On the way back from the olive grove tour, we also made sure to stop to take some pictures together:


The olive grove tour gave us quite a workout and by the time we finished, we were all ready for lunch. We returned back to the house to meet Zia Giovanna and Zia Franca and then we all walked to Carnaiola's local restaurant, La Locanda di Desideria, situated right below an old castle in the main piazza.

The interior of the restaurant was sparse, simple and rustic. The vaulted, brick-lined ceilings were the most beautiful feature of the restaurant:

To say we ate well would be the Understatement of the Century. To start, our waiter brought us platters of prosciutto and finocchiona {a fennel-scented salami} with several baskets of fresh bread. We toasted each other with glasses of the local red wine and silence fell on the table as we ate the antipasto. We then had a choice of three different pasta dishes to choose from: ravioli with a gorgonzola and mushroom sauce, picci {a spaghetti-shaped pasta made without eggs} with a fresh tomato sauce, or tagliatelle al ragu {tagliatelle with meat sauce}. All three pasta dishes were brought to the table since all three dishes appealed to everyone.
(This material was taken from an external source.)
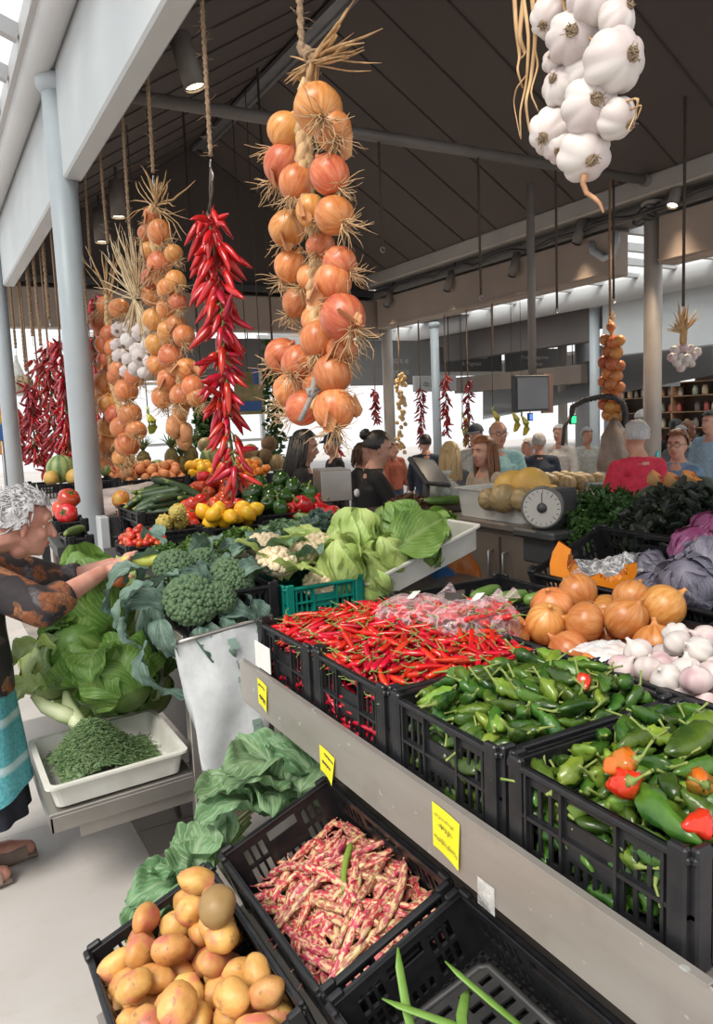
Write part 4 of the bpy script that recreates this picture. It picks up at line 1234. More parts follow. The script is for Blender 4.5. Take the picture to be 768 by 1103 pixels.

Peter and I ordered the tagliatelle al ragu, which were incredible. The secondo was equally fantastic: roasted rabbit, pork roast and roasted potatoes with rosemary. I realize that the idea of eating rabbit may be horrifying to some, but in Italy, eating rabbit is like eating chicken here in the States--it's very common. I grew up eating rabbit all the time {don't hate me!}. Since it had been a long time since I had eaten rabbit, I made sure to take advantage of the delicious opportunity. It was perfectly roasted and seasoned simpy with salt, pepper, olive oil and rosemary. We ended the meal with espresso and a choice of desserts, none of which I remember because once I heard the words panna cotta, I knew what I was having.
After lunch, we took a family photo:

Our trip to Umbria ended with an afternoon in the nearby town of Citta del Pieve, a quiet and beautiful Medieval town farther up in the Umbrian hillside. Citta del Pieve has an incredibly unique feature: the narrowest street in Italy, known as Vicolo Baciadonne {Kiss a Woman Street}. It is so narrow, that you have to walk through it single file and you can't even spread your arms out straight between the two houses that flank the street. Take a look:


The remainder of our stay in Rome was filled with more family dinners and get-togethers as well as more incredible sight-seeing. When it finally came time to pack our bags and fly home, we were sad about having to leave my relatives after having has such a great time with them, but we knew that we wouldn't let much time pass by before our next visit. Until then, we have beautiful pictures to look at and some great recipes to try out so that we can always have a piece of Rome with us no matter how far away we live from Italy.